Friday, April 20, 2018

That Was Then, This Is Now

              The atmosphere in two of our island faith communities has been charged with challenge and hope and reconciliation and renewal.  Two weeks ago, Christians and Jews, folks on a spectrum of color, gathered to share in a Freedom Seder on the 50th anniversary of the assassination of Martin Luther King Jr.   It was an evening of recognizing a difficult and painful history, of recognizing how far we have come and how far we need to go in the journey toward wholeness in all our relationships across racial and faith boundaries.  It was an evening of “learning in the presence of the other.”

During the following weekend many members of the  predominantly white Christian congregation engaged in a “Seeking Racial Justice”  workshop over the span of a day and a half, learning more about the internalized social constructs that provide the medium for the growth and nurture of racism - and how we unconsciously perpetuate them. 

Over the weekend of April 13-14-15, an island delegation of white Jews and Christians, intent on building a stronger and healthier working relationship between our two congregations, journeyed together to Atlanta, Georgia, to share in Shabbat services at The Temple, to do community service together, planting a community garden, to worship together at Ebenezer Baptist Church, the home church of Martin Luther King Jr. 

The trip emerged out of the deep friendship between the pastor of Ebenezer Baptist and our beloved pastor here on the island and out of the personal friendship between our rabbi and our pastor.  These friendships have become like leaven  in our island faith community as they seek to strengthen the bonds of relationship between  congregations across racial and religious boundaries.

Meanwhile, back at home, in a service of worship in solidarity with the Jewish and Christian contingent in Atlanta, we were exposed to the problematic lectionary text in the Book of Acts 3  where Peter, the  pre-eminent leader of the early Jesus movement accuses his fellow Jews of killing Jesus, holds them accountable for handing Jesus over to Pilate, and calls them to “turn toward God and repent...”

A careful examination of this part of our sacred text demands that  Christians come to terms with the shadow that moves through our scriptures.   It demands that Christians consciously work  at recognizing the  terrible suffering and damage that was set in motion by the texts as Peter’s words were transmitted down through the generations.   Our 1st century  faith ancestors used harsh, ugly, accusatory words against their cousins, brothers and sisters and friends.  They set in motion a devastating legacy that would reach far into the future.  They wrote their words down and the words were passed from generation to generation creating a poisoned soil not unlike the legacy of the poisoned soil of racism we have inherited over the last 400 years. Carried beyond the context of the 1st century struggles for religious identity under  Roman oppression, Peter’s words would become texts of terror for later generations of Jews as the epithet of “Christ killer”  became useful in rallying crusades, expulsions, forced conversions, property theft, pogroms - eventuating in the horror of the holocaust and in the up-tick of anti-semitism we are witnessing world wide today.   It is very hard to come to terms with the shadow side of our own scriptures, but the words are there and cannot be denied.   Relationships between Jews and Christians are still burdened by fear and suspicion, by guilt and lack of understanding. The terrible consequences of portions of our own sacred texts are still waiting to be fully healed.  There is so much repair work still waiting to be done.

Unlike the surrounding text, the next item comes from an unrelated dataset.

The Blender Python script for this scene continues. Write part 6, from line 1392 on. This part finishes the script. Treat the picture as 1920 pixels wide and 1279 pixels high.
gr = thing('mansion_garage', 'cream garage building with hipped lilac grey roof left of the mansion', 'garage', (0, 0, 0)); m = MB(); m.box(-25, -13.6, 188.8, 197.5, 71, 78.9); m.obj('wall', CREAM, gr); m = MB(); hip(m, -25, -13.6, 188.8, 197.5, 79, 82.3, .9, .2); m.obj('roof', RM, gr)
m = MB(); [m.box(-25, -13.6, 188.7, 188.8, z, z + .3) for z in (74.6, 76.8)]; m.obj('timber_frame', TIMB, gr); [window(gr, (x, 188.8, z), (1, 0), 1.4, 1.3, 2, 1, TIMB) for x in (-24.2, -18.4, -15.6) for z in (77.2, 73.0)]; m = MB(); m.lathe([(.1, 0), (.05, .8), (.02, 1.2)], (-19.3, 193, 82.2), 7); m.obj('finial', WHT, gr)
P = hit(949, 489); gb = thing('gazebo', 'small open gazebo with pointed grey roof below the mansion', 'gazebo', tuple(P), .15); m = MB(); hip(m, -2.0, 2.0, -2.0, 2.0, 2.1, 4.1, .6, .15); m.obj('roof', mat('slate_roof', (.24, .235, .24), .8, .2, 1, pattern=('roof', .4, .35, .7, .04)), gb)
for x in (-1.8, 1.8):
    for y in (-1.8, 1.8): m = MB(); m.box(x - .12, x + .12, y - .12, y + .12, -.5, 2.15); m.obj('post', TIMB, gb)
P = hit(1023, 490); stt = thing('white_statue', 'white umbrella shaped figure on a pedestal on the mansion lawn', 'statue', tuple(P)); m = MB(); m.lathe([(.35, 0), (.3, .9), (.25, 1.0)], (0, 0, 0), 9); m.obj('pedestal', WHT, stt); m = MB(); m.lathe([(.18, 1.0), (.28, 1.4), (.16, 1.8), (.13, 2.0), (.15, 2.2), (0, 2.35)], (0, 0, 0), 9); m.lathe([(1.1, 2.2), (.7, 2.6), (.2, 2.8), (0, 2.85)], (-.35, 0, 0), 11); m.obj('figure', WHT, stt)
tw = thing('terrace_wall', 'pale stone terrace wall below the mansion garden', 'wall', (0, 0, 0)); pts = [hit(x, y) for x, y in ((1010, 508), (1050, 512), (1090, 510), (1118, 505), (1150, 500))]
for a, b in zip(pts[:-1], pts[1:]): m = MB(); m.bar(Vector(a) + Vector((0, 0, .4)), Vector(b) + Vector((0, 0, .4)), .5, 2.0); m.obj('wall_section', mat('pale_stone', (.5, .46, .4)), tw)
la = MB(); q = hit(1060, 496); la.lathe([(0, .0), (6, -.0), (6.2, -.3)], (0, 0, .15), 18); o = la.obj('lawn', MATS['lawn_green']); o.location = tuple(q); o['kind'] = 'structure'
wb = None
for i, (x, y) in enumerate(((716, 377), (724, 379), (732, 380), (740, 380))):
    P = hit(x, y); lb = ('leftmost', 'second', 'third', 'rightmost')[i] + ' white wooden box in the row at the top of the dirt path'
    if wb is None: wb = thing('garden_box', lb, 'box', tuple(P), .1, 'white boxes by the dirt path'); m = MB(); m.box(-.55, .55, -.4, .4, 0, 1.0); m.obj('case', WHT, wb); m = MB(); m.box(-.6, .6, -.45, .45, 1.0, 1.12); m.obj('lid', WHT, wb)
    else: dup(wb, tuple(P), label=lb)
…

The great power of the last couple of weeks of focused concentration on the legacy of racism and antisemitism  that burdens our life together has been that we are learning to be together through the pain of truth telling; learning how to consciously do the work required to move from the Egypt of mere tolerance and acceptance through the Wilderness of respect and affirmation into the Promised Land of solidarity and the ability to act and work together in a way that brings about genuine change.

In the midst of everything that threatens to undo us racially, politically, socially, and religiously, it is good to be reminded that the strenuous work of remembering our history, of taking up the burden of the brokenness and pain it has caused, is being done in pockets here and there around the country. Tikkun olam, the healing and repair of the world is in progress.  We all have a role to play as the work continues, however small the increments. Perhaps the work will never be truly finished. However, we are blessed by the compassionate and challenging words from Pirkei Avot (The Wisdom of the Fathers):  You are not obligated to finish the  work, but neither are you free to desist from it.   It is entirely possible that in working together across the boundaries of faith and color, enduring the unpleasant truths and the awkward moments and creating something new together is the way we enter into the Beloved Community.